Friday, December 30, 2005

A warm, moist wind.

Jason Lewis, the periodic flashback from the bad acid trip, the rash that won’t clear up, the flatulence that won’t go away, the gift membership in the Chia Pet Club, the gift to the Twin Cities that just keeps on giving, penned another stinker in the Star Tribune yesterday. Most of the column is hysteria about being at war – the Congress authorized the use of force; it didn’t actually declare war, by the way – and the need to KEEP OURSELVES SAFE! Just like Katie, Jason wants to ram 9/11 up our arses as often as necessary to keep us all afraid and nice and compliant with whatever authoritarian schemes the righties might advance.

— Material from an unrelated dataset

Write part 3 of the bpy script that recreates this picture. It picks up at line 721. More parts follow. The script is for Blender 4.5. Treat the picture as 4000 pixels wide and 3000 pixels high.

NSA hoovering up private information on all of us? Not to worry; it’s keeping us safe! You’ll have to pardon him, but this does not make Spotty feel safer. It just makes him feel spied on.

There have been other commenters on Lewis’ column; Smartie at Power Liberal, for instance. There is one teensy thing that Spot wants to mention, however. Lewis says:
When Zacarias Moussaoui was busy learning how to steer an airliner inside a simulator at an Eagan flight school, the FBI got the now-infamous tip as to how suspicious it seemed that a self-sufficient fellow with no gainful employment was only interested in flying a plane, not landing it. Alas, because evidence (courtesy of French intelligence) [The French? Oh, the irony. Ed.] of mere membership in a suspect organization was not enough to authorize a warrant to inspect his computer files, information on what might have prevented 9/11 was not shared.

Outrageous! Damn that FISA Court! Only one small problem. The Justice Department never presented a warrant application for Moussaoui’s computer to the FISA Court. Why not? You might ask John Ashcroft about that one. Spotty thinks that maybe it is because different agencies of the government did not understand the impending threat of the hijack of civilian airplanes. Why not? Well among other reasons, Chimpy McFlightsuit was too busy riding bike and clearing brush to “shake the bureaucratic tree” as the Clinton Administration had done in the run-up to January 1, 2000.

It is the height of intellectual dishonesty to assert that FISA doesn’t work because it wasn’t used. It’s also stupid. And it surely isn't a reason to permit the further erosion of our Fourth Amendment rights.